Кажется, лучшие для художников места — это те, что являются сами собой, имеют некую природную уверенность в себе, пылая той аутентичностью, о которой говорил Бенедикт. А Марфа такова, какова есть. Скорее не „мир для искусства“ в духе Кабакова, а место, провоцирующее всякого рода импульсы: креативные, деструктивные, неведомые — но во всех смыслах подлинные.
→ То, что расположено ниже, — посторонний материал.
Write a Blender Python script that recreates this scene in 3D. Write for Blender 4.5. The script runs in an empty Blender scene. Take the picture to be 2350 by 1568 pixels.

И лучше предоставить событиям развиваться своим чередом, чем разбираться в их подтекстах. Уже в будущем году в близлежащем Шафтере, возможно, появится сотня шахтеров с серебряных копей, которые впрягутся в десяти-пятнадцатилетние планы работ и будут обедать в ресторанчике „У Кармен“, рядом с кем-нибудь вроде Шеймуса Хини, А. Р. Аммонса или Уильяма Тревора — все трое в кратком списке получателей грантов от Фонда Лэннана, предназначенного для жителей Марфы. „Энтрада Эль Пасифико“ — торговый корридор, открытый Северо-Американским соглашением о свободной торговле, видоизменяет местную экономику, количество пересечений границы в прошлом году увеличилось в два раза. В обширных теплицах, сразу за городскими пределами, гидропоническим способом выращиваются помидоры, тем самым Марфа превращается в город в пустыне, который экспортирует воду — именно этого хотел Джадд. (Странное видение: огромные конструкции из стекла и стали, отсасывающие влагу из водоносного слоя. Хотя в этом явно есть что-то марфинское.) Приграничный патруль, во благо ли, во зло ли, укрепляет свое подразделение в Марфе. Новоприбывшие выкупили горячие источники и немало другой недвижимости из наследства Джадда и вернули право публичного доступа туда. В январе этого года был установлен банкомат (тот, что имелся в Марфе несколько лет назад, был списан в утиль, поскольку так и не приобрел популярности, но с новым, может быть, получится по-другому). Дела идут. Никоим образом не угасая, Марфа живет по собственным законам. Роберт Хальперн написал мне однажды в электронном письме: „Почти весь народ, переезжающий сюда, так же как и мы, местные, читает с одного и того же нотного листа: город должен меняться и расти, иначе он умрет. Марфа переживет нас всех“.